We’re at war. Spiritual warfare sounds like a strange concept to many of us, believed only by some camps within Christianity, when it should be believed by all of us. It’s the normal Christian life.
When we started to think about planting a church, a friend told us, “You’re going to go through more spiritual warfare in one year of church planting than in ten years of pastoral ministry.”
I didn’t have categories for what he said, but it seemed like the kind of thing that could be true. I made a mental note but didn’t think much about it.
We began the process of planting a church. Sure enough, we encountered more hardship in the first year than ever before in our lives. I don’t know for sure how much of it was spiritual attack, but it sure felt like it.

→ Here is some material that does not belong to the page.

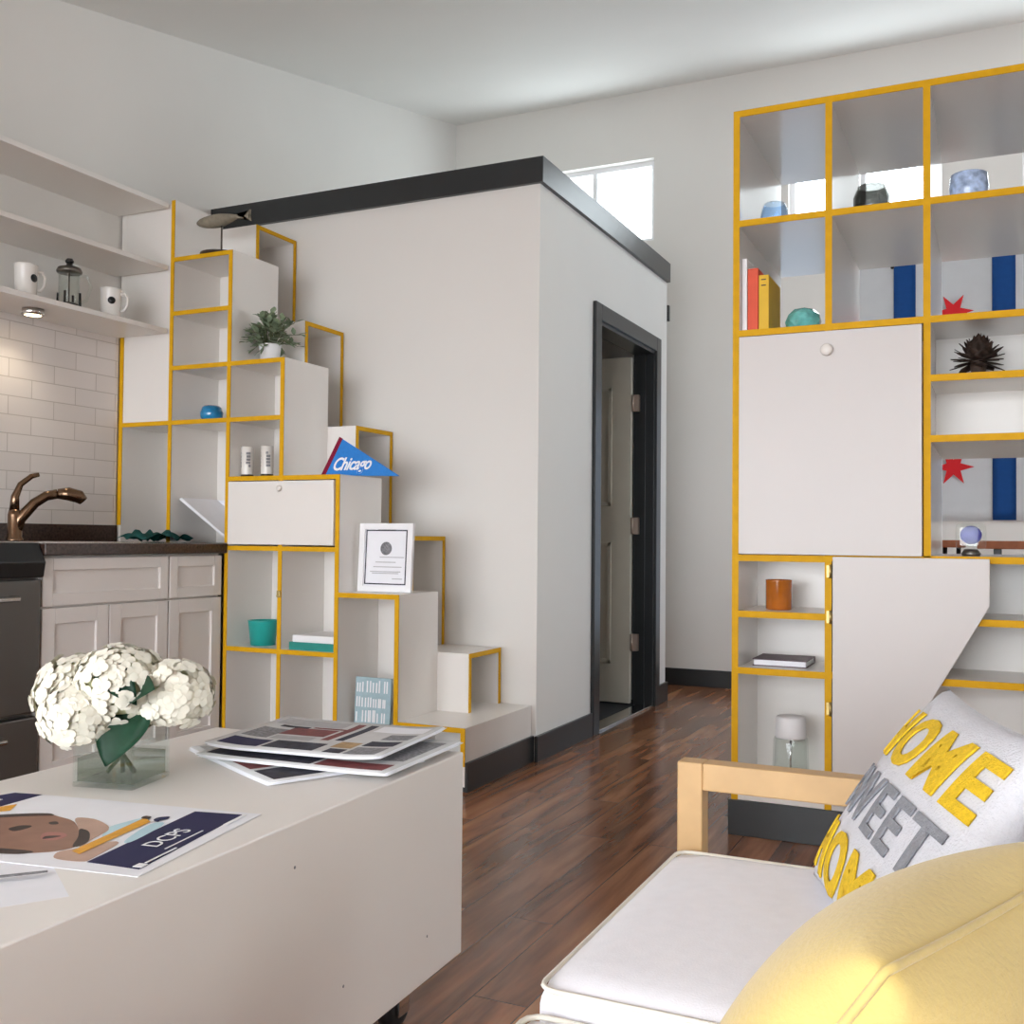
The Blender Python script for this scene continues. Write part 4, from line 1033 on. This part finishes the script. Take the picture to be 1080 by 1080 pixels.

I could relate to what Paul wrote: “For we were so utterly burdened beyond our strength that we despaired of life itself” (2 Corinthians 1:8).
The Normal Christian Life
One day that year I came across a quote from C.H. Spurgeon: “When you sleep, think that you are resting on the battlefield; when you walk, suspect an ambush in every hedge.”
We’re at war. Spiritual warfare sounds like a strange concept to many of us, believed only by some camps within Christianity, when it should be believed by all of us. It’s the normal Christian life.
“Share in suffering as a good soldier of Christ Jesus,” writes Paul (2 Timothy 2:3). “Put on the whole armor of God, that you may be able to stand against the schemes of the devil,” he says to the church in Ephesus (Ephesians 6:11).